Если считать Чечено-Ингушский пограничный вопрос решенным (хотя бы временно), самые острые споры касаются границ Ингушетии с Северной Осетией и Чечни с Дагестаном. Территориальный конфликт между Ингушетией и Северной Осетией привел к смертельным столкновениям в 1992 году и продолжает отравлять отношения двух республик. Лишь треть из 60 тысяч ингушей, вынужденных в 1992 году покинуть свои дома в Пригородном районе, смогли вернуться обратно. Интеграция между ингушским и осетинским обществами в этом районе остается минимальной, а напряжение сохраняется на фоне время от времени происходящих столкновений и навязываемых сверху попыток прочнее привязать район к Северной Осетии.
В отличие от проводимой в 1990-е гг. политики, сегодня Москва активнее участвует в предотвращении этнических столкновений в СКФО. Полпред президента РФ в СКФО Юрий Чайка заявил в декабре прошлого года о необходимости уделить особое внимания пограничному спору между двумя регионами. Переговоры между главами республик, в которых Чайка принимал активное участие в качестве посредника, продолжаются до сих пор.
Что касается спора между Дагестаном и Чечней, то Грозный воздерживается от публичных территориальных претензий. Вялотекущий конфликт между сторонами продолжался на протяжении всего 2019 года.
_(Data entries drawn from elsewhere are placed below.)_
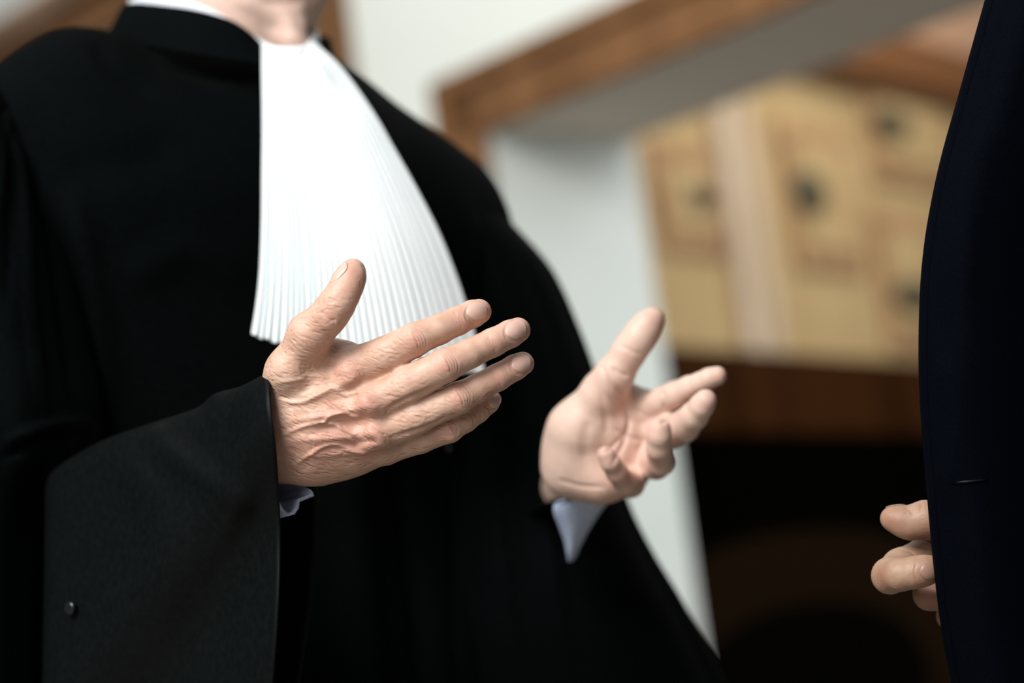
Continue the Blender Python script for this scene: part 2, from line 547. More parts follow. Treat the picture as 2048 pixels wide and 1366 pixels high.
# wall pieces around the opening (one mesh, one wall)
def wall_pieces():
    V, F = [], []
    def box(a0, a1, z0, z1):
        i = len(V)
        V.extend([WALL.at(a, z, o) for o in (-RD, 0.0) for z in (z0, z1) for a in (a0, a1)])
        F.extend([tuple(i + k for k in f) for f in [(0, 1, 3, 2), (4, 6, 7, 5), (0, 4, 5, 1), (2, 3, 7, 6), (0, 2, 6, 4), (1, 5, 7, 3)]])
    box(wl, opL, 0, opT); box(opR, wr, 0, opT); box(wl, wr, opT, wt)
    return V, F
V, F = wall_pieces()
wall = mesh_from('wall_back', V, F, M['white_wall'], smooth=False)
bm = bmesh.new(); bm.from_mesh(wall.data); bmesh.ops.recalc_face_normals(bm, faces=bm.faces); bm.to_mesh(wall.data); bm.free()
tag(wall, kind='structure')
# painted linings of the opening
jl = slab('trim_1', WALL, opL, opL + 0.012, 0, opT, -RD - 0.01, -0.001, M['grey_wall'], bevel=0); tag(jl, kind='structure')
sf = slab('trim_2', WALL, opL, opR, opT - 0.012, opT, -RD - 0.01, -0.001, M['soffit'], bevel=0); tag(sf, kind='structure')
# oak casing round the opening: stepped moulding
casing = tag(bpy.data.objects.new('trim_3', None), kind='structure'); COL.objects.link(casing)
for (w0, w1, th) in ((0.0, 0.035, 0.030), (0.035, CW + 0.016, 0.018)):
    slab('casing_side', WALL, aC + w0, aC + w1, 0, zT - w0, 0.0, th, M['oak'], casing)
    slab('casing_head', WALL, aC + w0, opR + CW - w0, zT - w1, zT - w0, 0.0, th, M['oak'], casing)

# an oak door with stepped casing, further left on the same wall
dR, _ = WALL.hit(706, 60)
_, dT = WALL.hit(60, 20)
door = bpy.data.objects.new('door_1', None); COL.objects.link(door); tag(door, kind='structure')
dL = dR - 1.5
slab('door_frame', WALL, dR - 0.10, dR, 0, dT, 0, 0.035, M['oak'], door)
slab('door_frame', WALL, dL, dL + 0.10, 0, dT, 0, 0.035, M['oak'], door)
slab('door_frame', WALL, dL, dR, dT - 0.06, dT, 0, 0.045, M['lightoak'], door)
slab('door_frame', WALL, dL, dR, dT - 0.085, dT - 0.06, 0, 0.02, M['darkoak'], door)
slab('door_frame', WALL, dL, dR, dT - 0.15, dT - 0.085, 0, 0.035, M['oak'], door)
slab('door_leaf', WALL, dL + 0.10, dR - 0.10, 0, dT - 0.15, 0, 0.012, M['lightoak'], door)
for zz in ((0.25, 0.95), (1.1, dT - 0.3)):
    for aa in ((dL + 0.2, dL + 0.68), (dR - 0.68, dR - 0.2)):
        slab('door_panel', WALL, aa[0], aa[1], zz[0], zz[1], 0.012, 0.022, M['oak'], door)

# the room beyond the opening
BO = P(1262, 300, 4.85)
BACK = Plane(BO, math.radians(90 - 36))
BACK.n = -BACK.n if (CAM - BO) @ BACK.n < 0 else BACK.n
bw = slab('wall_far', BACK, -0.2, 4.5, 0, 3.3, -0.1, 0.0, M['terracotta'], bevel=0); tag(bw, kind='structure')
SCRF = Plane(BO + BACK.n * 0.045, math.radians(90 - 36)); SCRF.n = BACK.n
_, zb = BACK.hit(1420, 716)       # lower edge of the tan display
_, zc = BACK.hit(1740, 165)       # cornice
a0, _ = BACK.hit(1275, 500); a1, _ = BACK.hit(1990, 500)
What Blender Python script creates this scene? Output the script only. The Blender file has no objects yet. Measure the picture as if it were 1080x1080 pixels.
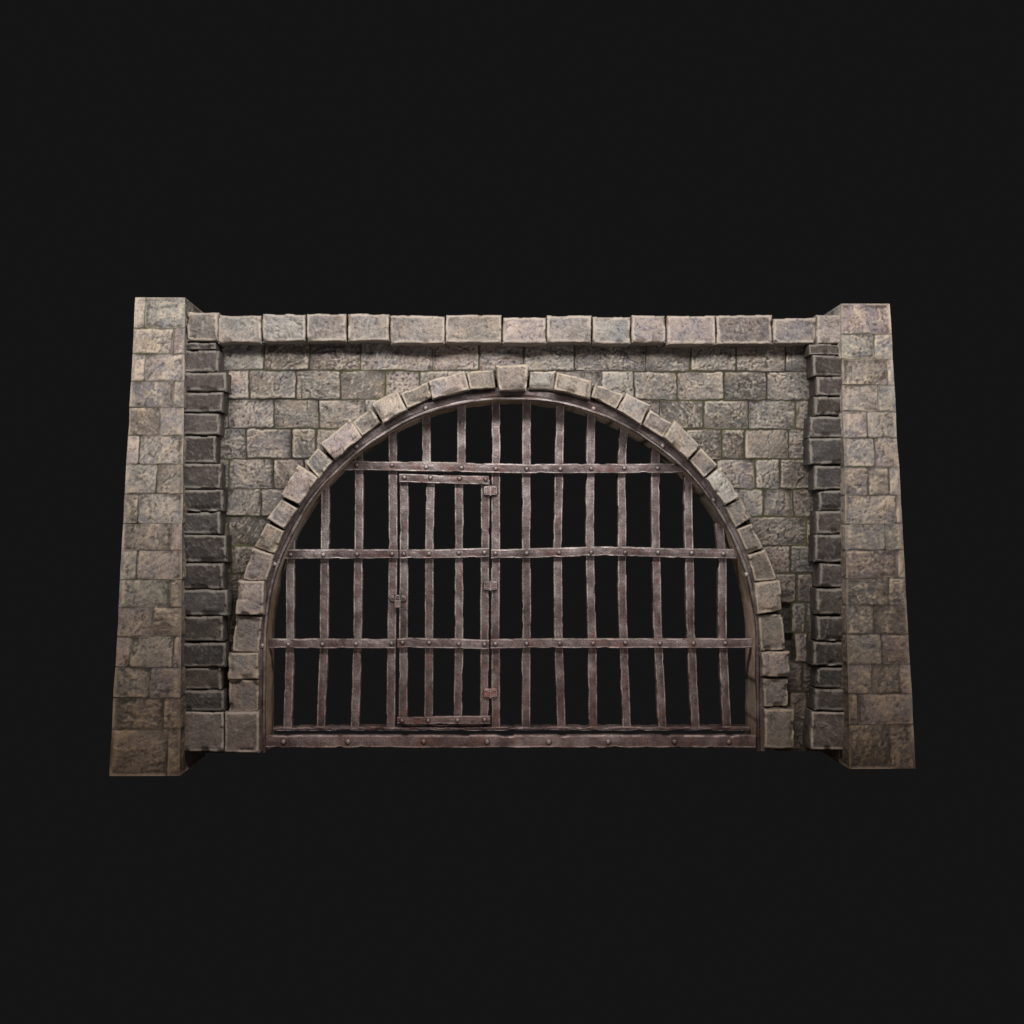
import bpy, math, random
import numpy as np
from mathutils import Vector, Matrix

random.seed(7)
rng = np.random.default_rng(11)
SC = bpy.context.scene
COL = SC.collection

# ------------------------------------------------------------------ camera
F = 1600.0                       # focal length in pixels of the 1080 frame
YAW = math.radians(1.25)
PITCH = math.radians(1.07)
CAM = Vector((-16 * math.tan(YAW), -16.0, 2.23))
fwd = Vector((math.sin(YAW) * math.cos(PITCH), math.cos(YAW) * math.cos(PITCH), math.sin(PITCH)))
rgt = fwd.cross(Vector((0, 0, 1))).normalized()
upv = rgt.cross(fwd).normalized()

def P(px, py, Y):
    """world point on the plane y=Y seen at a place of the photograph"""
    d = fwd + rgt * ((px - 540) / F) + upv * ((540 - py) / F)
    return CAM + d * ((Y - CAM.y) / d.y)

# ------------------------------------------------------------------ noise
def _h(ix, iy, s):
    n = (ix.astype(np.int64) * 374761393 + iy.astype(np.int64) * 668265263 + int(s) * 1274126177) & 0x7fffffff
    n = ((n ^ (n >> 13)) * 1274126177) & 0x7fffffff
    n = ((n ^ (n >> 16)) * 668265263) & 0x7fffffff
    return ((n ^ (n >> 15)) & 0xffff) / 65535.0

def vn(x, y, s):
    ix, iy = np.floor(x), np.floor(y)
    fx, fy = x - ix, y - iy
    ix = ix.astype(np.int64); iy = iy.astype(np.int64)
    fx = fx * fx * fx * (fx * (fx * 6 - 15) + 10); fy = fy * fy * fy * (fy * (fy * 6 - 15) + 10)
    a = _h(ix, iy, s) * (1 - fx) + _h(ix + 1, iy, s) * fx
    b = _h(ix, iy + 1, s) * (1 - fx) + _h(ix + 1, iy + 1, s) * fx
    return a * (1 - fy) + b * fy          # 0..1

def fbm(x, y, s, o=4, g=0.5):
    t = np.zeros_like(x); a = 1.0; n = 0.0
    for k in range(o):
        t += a * vn(x * 2 ** k + 17.3 * k, y * 2 ** k - 9.1 * k, s + k)
        n += a; a *= g
    return t / n

def sstep(a, b, x):
    t = np.clip((x - a) / (b - a), 0, 1)
    return t * t * (3 - 2 * t)

def relief(u, v, s, rough=1.0):
    """hewn, slaty face of one stone; u,v in metres -> roughly -1..1"""
    r = np.random.default_rng(int(s) * 7 + 3)
    uw = u + 0.10 * (fbm(u * 5, v * 5, s + 50, 3) - .5)
    vw = v + 0.10 * (fbm(u * 5 + 9, v * 5 + 4, s + 60, 3) - .5)
    f = np.full_like(u, 9.0)
    um, vm = u.mean(), v.mean()
    for k in range(9):
        an = r.uniform(0, 2 * math.pi); sl = r.uniform(.4, 2.6)
        f = np.minimum(f, (math.cos(an) * (uw - um) + math.sin(an) * (vw - vm)) * sl + r.uniform(.05, .40))
    f = np.clip((f - .12) / .3, -1.5, 1)
    an = r.uniform(-.5, 1.25) * (1 if r.random() < .65 else -1)
    a = uw * math.cos(an) + vw * math.sin(an); b = -uw * math.sin(an) + vw * math.cos(an)
    st = fbm(a * 5, b * 22, s + 90, 4, .6)
    ridge = 1 - np.abs(2 * st - 1) * 2.0
    steps = fbm(a * 4, b * 11, s + 120, 3) * 5
    terr = (np.floor(steps) + sstep(.72, 1.0, steps - np.floor(steps))) / 2.5 - 1
    fine = fbm(u * 45, v * 45, s + 150, 3) * 2 - 1
    st2 = fbm(a * 9 + 31, b * 34, s + 190, 3, .55); rid2 = np.maximum(1 - np.abs(2 * st2 - 1) * 5.0, 0)
    pit = sstep(.60, .80, fbm(u * 32, v * 32, s + 230, 2)); amt = r.uniform(.45, 1.35); pa_ = r.uniform(.03, .34)
    crack = np.maximum(1 - np.abs(2 * fbm(uw * 3.5, vw * 3.5, s + 260, 4, .6) - 1) * 26, 0)
    return rough * (.85 * f + amt * (.24 * (ridge - .4) + .44 * terr + .20 * rid2 * sstep(.45, .65, vn(u * 7, v * 7, s + 17))) + .20 * fine - pa_ * pit - .55 * crack)

def blur(a, n):
    for ax in (0, 1):
        p = [(0, 0), (0, 0)]; p[ax] = (n + 1, n)
        c = np.cumsum(np.pad(a, p, mode='edge'), axis=ax)
        k = 2 * n + 1
        a = (np.take(c, range(k, c.shape[ax]), axis=ax) - np.take(c, range(0, c.shape[ax] - k), axis=ax)) / k
    return a

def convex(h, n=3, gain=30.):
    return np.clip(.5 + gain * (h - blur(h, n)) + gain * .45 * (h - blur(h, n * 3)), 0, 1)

# ------------------------------------------------------------------ mesh link
def link(name, verts, faces, attr, mats, parent=None, mi=None, smooth=True):
    org = Vector(parent['_o']) if parent is not None else Vector((0, 0, 0))
    me = bpy.data.meshes.new(name)
    v = np.asarray(verts, dtype=np.float64) - np.array(org)
    if isinstance(faces, np.ndarray):
        me.vertices.add(len(v)); me.vertices.foreach_set('co', v.astype(np.float32).ravel())
        nf, k = faces.shape
        me.loops.add(nf * k); me.loops.foreach_set('vertex_index', faces.astype(np.int32).ravel())
        me.polygons.add(nf); me.polygons.foreach_set('loop_start', np.arange(0, nf * k, k, dtype=np.int32))
        me.update(calc_edges=True)
    else:
        me.from_pydata([tuple(p) for p in v], [], faces)
    for m in mats: me.materials.append(m)
    if mi is not None: me.polygons.foreach_set('material_index', np.asarray(mi, dtype=np.int32))
    me.polygons.foreach_set('use_smooth', np.full(len(me.polygons), bool(smooth)))
    if attr is not None:
        a = me.attributes.new('surf', 'FLOAT_COLOR', 'POINT')
        a.data.foreach_set('color', np.asarray(attr, dtype=np.float32).ravel())
    me.validate(); me.update()
    o = bpy.data.objects.new(name, me); COL.objects.link(o)
    if parent is not None: o.parent = parent
    return o

def thing(name, loc, label, cat, group=None, parent=None):
    o = bpy.data.objects.new(name, None); COL.objects.link(o)
    o.empty_display_size = .2
    if parent is None:
        o.location = loc; o['_o'] = tuple(loc); o['label'] = label; o['category'] = cat
        if group: o['group'] = group
    else:
        o.parent = parent; o['_o'] = tuple(parent['_o'])
    return o

class MB:
    """collects patches into one mesh"""
    def __init__(s): s.v = []; s.f = []; s.a = []; s.m = []; s.n = 0
    def add(s, v, f, a, m=0):
        v = np.asarray(v, dtype=float).reshape(-1, 3); s.v.append(v); s.a.append(np.asarray(a, dtype=float).reshape(-1, 4))
        s.f += [tuple(int(i) + s.n for i in q) for q in f]; s.m += [m] * len(f); s.n += len(v)
    def grid(s, X, Y, Z, A, m=0, mask=None, flip=False):
        r, c = X.shape
        idx = np.arange(r * c).reshape(r, c)
        q = np.stack([idx[:-1, :-1], idx[:-1, 1:], idx[1:, 1:], idx[1:, :-1]], -1).reshape(-1, 4)
        if mask is not None: q = q[mask.reshape(-1)]
        if flip: q = q[:, ::-1]
        s.add(np.stack([X, Y, Z], -1), q.tolist(), A, m)
    def build(s, name, mats, parent=None, smooth=True):
        return link(name, np.concatenate(s.v), s.f, np.concatenate(s.a), mats, parent, s.m, smooth)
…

В начале 2019 года между сторонами прошли переговоры о демаркации границы между республиками, но на фоне обострения отношений тогдашний глава Дагестана Владимир Васильев решил заморозить переговоры на неопределенный срок. В июне 2021 года администрация врио Дагестана Сергея Меликова заявила о готовности перезапустить переговоры по демаркации границ. Чечня ответила согласием.
Новый раунд этих переговоров проходит без федерального надзора, в отличие от спора Ингушетии и Осетии. По словам Дзуцати, Кремль оказался перед непростым выбором: поддержать в этом споре Кадырова или Меликова? При этом Кремль заинтересован в том, чтобы у власти остались главы обоих регионов. Если Москва отдаст предпочтение одной из сторон, это может негативно отразиться на управлении регионом в целом. При таком раскладе замораживание переговоров после 2021 года кажется вполне рациональной стратегией.
Пределы новой стратегии
Недавние конфликты еще не означают, что Северный Кавказ вернулся в начало 2010-х гг., когда волна насилия захлестнула весь регион. Однако у Кремля все же есть повод для беспокойства: возможно, он больше не может полагаться на репрессии и стратегию кооптации как на основные методы управления конфликтами на Северном Кавказе. Призыв Мишустина разработать новый план развития региона и более активная роль федерального центра в процессе урегулирования границ позволяют сделать несколько выводов о подходе Кремля к текущей ситуации.
Во-первых, Москва стремится сохранить статус-кво. Провалы в экономической политике привели не к отставкам глав регионов, а к ограничению их власти. Их публичное наказание могло бы создать впечатление, что власти могут быть привлечены к ответственности, а граждане могут обращаться к Кремлю с требованием наказать глав своих регионов. Во-вторых, Москва намерена сохранить статус-кво. Новая стратегия экономического развития может внести некоторые изменения в инвестиционные планы, но итоговая цель остается прежней: не допустить, чтобы провал экономической политики превратился в управленческий провал. В-третьих, Кремль явно ограничен в своих действиях в регионе. В Чечне власть Москвы завязана на главу республики, а для дагестанской власти Москва выступает важным источником легитимности. Менять этот расклад слишком опасно, что оставляет открытым вопрос о том, как Кремль выкрутится из нынешней ситуации.